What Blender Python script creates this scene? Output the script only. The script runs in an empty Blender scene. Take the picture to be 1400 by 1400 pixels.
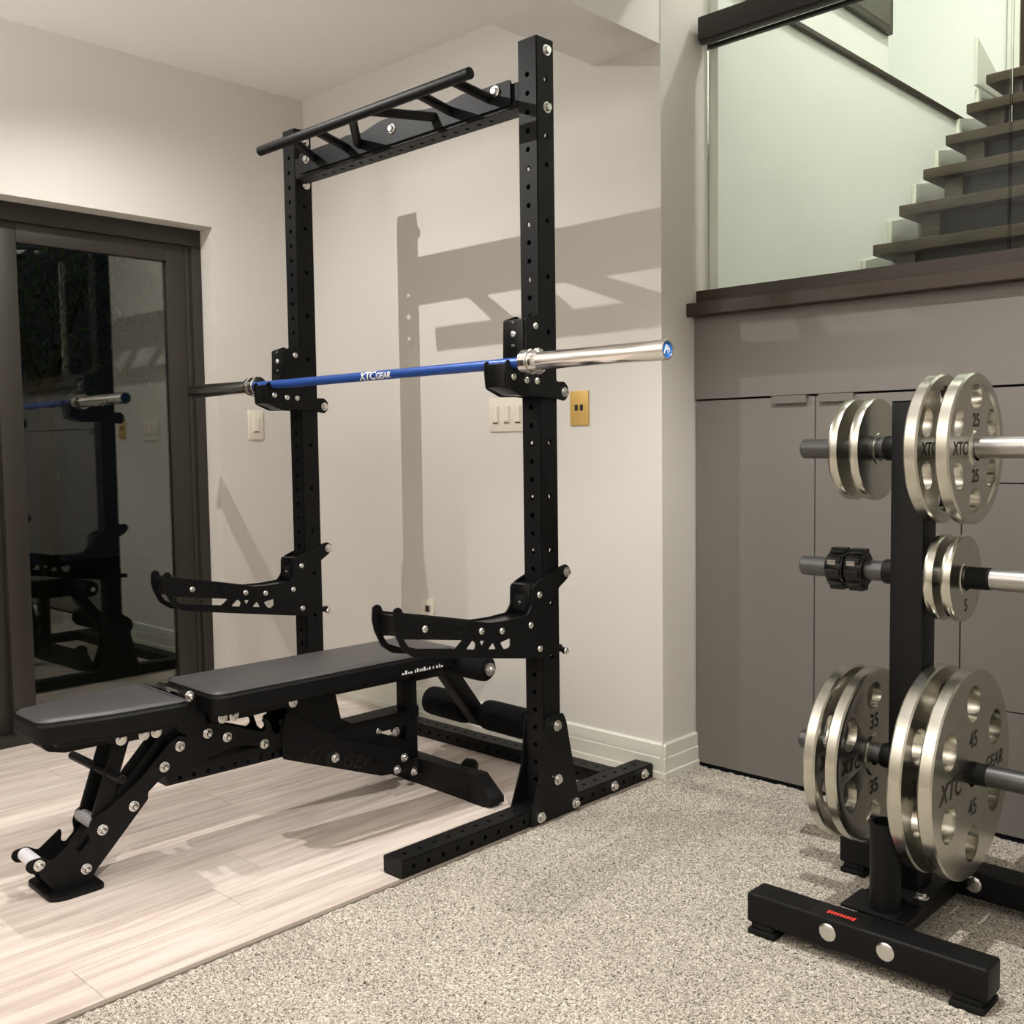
import bpy, bmesh, math, random
from mathutils import Vector, Matrix, Euler
import numpy as np
random.seed(7)
S = bpy.context.scene
COL = S.collection
PI = math.pi

# ------------------------------------------------------------------ materials
def srgb(r, g, b):
    f = lambda c: (c/255/12.92) if c/255 <= .04045 else ((c/255+.055)/1.055)**2.4
    return (f(r), f(g), f(b), 1)
def nodes(name):
    m = bpy.data.materials.new(name); m.use_nodes = True
    nt = m.node_tree; b = nt.nodes['Principled BSDF']
    return m, nt, b
def mat(name, col, rough=.5, metal=0, noise=0, nscale=40, bump=0, bscale=200, spec=.5, coat=0):
    m, nt, b = nodes(name)
    b.inputs['Base Color'].default_value = col
    b.inputs['Roughness'].default_value = rough
    b.inputs['Metallic'].default_value = metal
    b.inputs['Specular IOR Level'].default_value = spec
    b.inputs['Coat Weight'].default_value = coat
    tc = nt.nodes.new('ShaderNodeTexCoord')
    if noise:
        n = nt.nodes.new('ShaderNodeTexNoise'); n.inputs['Scale'].default_value = nscale; n.inputs['Detail'].default_value = 5
        nt.links.new(tc.outputs['Object'], n.inputs['Vector'])
        r = nt.nodes.new('ShaderNodeMix'); r.data_type = 'RGBA'
        r.inputs['A'].default_value = tuple(c*(1-noise) for c in col[:3])+(1,)
        r.inputs['B'].default_value = tuple(min(1, c*(1+noise)) for c in col[:3])+(1,)
        nt.links.new(n.outputs['Fac'], r.inputs['Factor']); nt.links.new(r.outputs['Result'], b.inputs['Base Color'])
    if bump:
        n = nt.nodes.new('ShaderNodeTexNoise'); n.inputs['Scale'].default_value = bscale; n.inputs['Detail'].default_value = 3
        nt.links.new(tc.outputs['Object'], n.inputs['Vector'])
        bp = nt.nodes.new('ShaderNodeBump'); bp.inputs['Strength'].default_value = bump; bp.inputs['Distance'].default_value = .002
        nt.links.new(n.outputs['Fac'], bp.inputs['Height']); nt.links.new(bp.outputs['Normal'], b.inputs['Normal'])
    return m
M = {}
M['wall'] = mat('wall_paint', srgb(207, 203, 196), .75, bump=.12, bscale=260, noise=.015, nscale=3)
M['wall_cool'] = mat('stair_wall_paint', srgb(222, 224, 217), .7, bump=.1, bscale=260)
M['ceil'] = mat('ceiling_paint', srgb(226, 223, 218), .85, bump=.35, bscale=90, noise=.02, nscale=30)
M['trim'] = mat('white_trim_paint', srgb(214, 214, 202), .35)
M['cab'] = mat('grey_laminate', srgb(108, 104, 99), .45, noise=.03, nscale=6)
M['cabdark'] = mat('cabinet_gap_black', srgb(25, 23, 22), .7)
M['black'] = mat('black_powder_coat', (.0032, .0032, .0034, 1), .48, bump=.25, bscale=900, spec=.22)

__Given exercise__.
Your task is to repeat the material above exactly, without its pictures.

__Expected output__.
What Blender Python script creates this scene? Output the script only. The script runs in an empty Blender scene. Take the picture to be 1400 by 1400 pixels.
import bpy, bmesh, math, random
from mathutils import Vector, Matrix, Euler
import numpy as np
random.seed(7)
S = bpy.context.scene
COL = S.collection
PI = math.pi

# ------------------------------------------------------------------ materials
def srgb(r, g, b):
    f = lambda c: (c/255/12.92) if c/255 <= .04045 else ((c/255+.055)/1.055)**2.4
    return (f(r), f(g), f(b), 1)
def nodes(name):
    m = bpy.data.materials.new(name); m.use_nodes = True
    nt = m.node_tree; b = nt.nodes['Principled BSDF']
    return m, nt, b
def mat(name, col, rough=.5, metal=0, noise=0, nscale=40, bump=0, bscale=200, spec=.5, coat=0):
    m, nt, b = nodes(name)
    b.inputs['Base Color'].default_value = col
    b.inputs['Roughness'].default_value = rough
    b.inputs['Metallic'].default_value = metal
    b.inputs['Specular IOR Level'].default_value = spec
    b.inputs['Coat Weight'].default_value = coat
    tc = nt.nodes.new('ShaderNodeTexCoord')
    if noise:
        n = nt.nodes.new('ShaderNodeTexNoise'); n.inputs['Scale'].default_value = nscale; n.inputs['Detail'].default_value = 5
        nt.links.new(tc.outputs['Object'], n.inputs['Vector'])
        r = nt.nodes.new('ShaderNodeMix'); r.data_type = 'RGBA'
        r.inputs['A'].default_value = tuple(c*(1-noise) for c in col[:3])+(1,)
        r.inputs['B'].default_value = tuple(min(1, c*(1+noise)) for c in col[:3])+(1,)
        nt.links.new(n.outputs['Fac'], r.inputs['Factor']); nt.links.new(r.outputs['Result'], b.inputs['Base Color'])
    if bump:
        n = nt.nodes.new('ShaderNodeTexNoise'); n.inputs['Scale'].default_value = bscale; n.inputs['Detail'].default_value = 3
        nt.links.new(tc.outputs['Object'], n.inputs['Vector'])
        bp = nt.nodes.new('ShaderNodeBump'); bp.inputs['Strength'].default_value = bump; bp.inputs['Distance'].default_value = .002
        nt.links.new(n.outputs['Fac'], bp.inputs['Height']); nt.links.new(bp.outputs['Normal'], b.inputs['Normal'])
    return m
M = {}
M['wall'] = mat('wall_paint', srgb(207, 203, 196), .75, bump=.12, bscale=260, noise=.015, nscale=3)
M['wall_cool'] = mat('stair_wall_paint', srgb(222, 224, 217), .7, bump=.1, bscale=260)
M['ceil'] = mat('ceiling_paint', srgb(226, 223, 218), .85, bump=.35, bscale=90, noise=.02, nscale=30)
M['trim'] = mat('white_trim_paint', srgb(214, 214, 202), .35)
M['cab'] = mat('grey_laminate', srgb(108, 104, 99), .45, noise=.03, nscale=6)
M['cabdark'] = mat('cabinet_gap_black', srgb(25, 23, 22), .7)
M['black'] = mat('black_powder_coat', (.0032, .0032, .0034, 1), .48, bump=.25, bscale=900, spec=.22)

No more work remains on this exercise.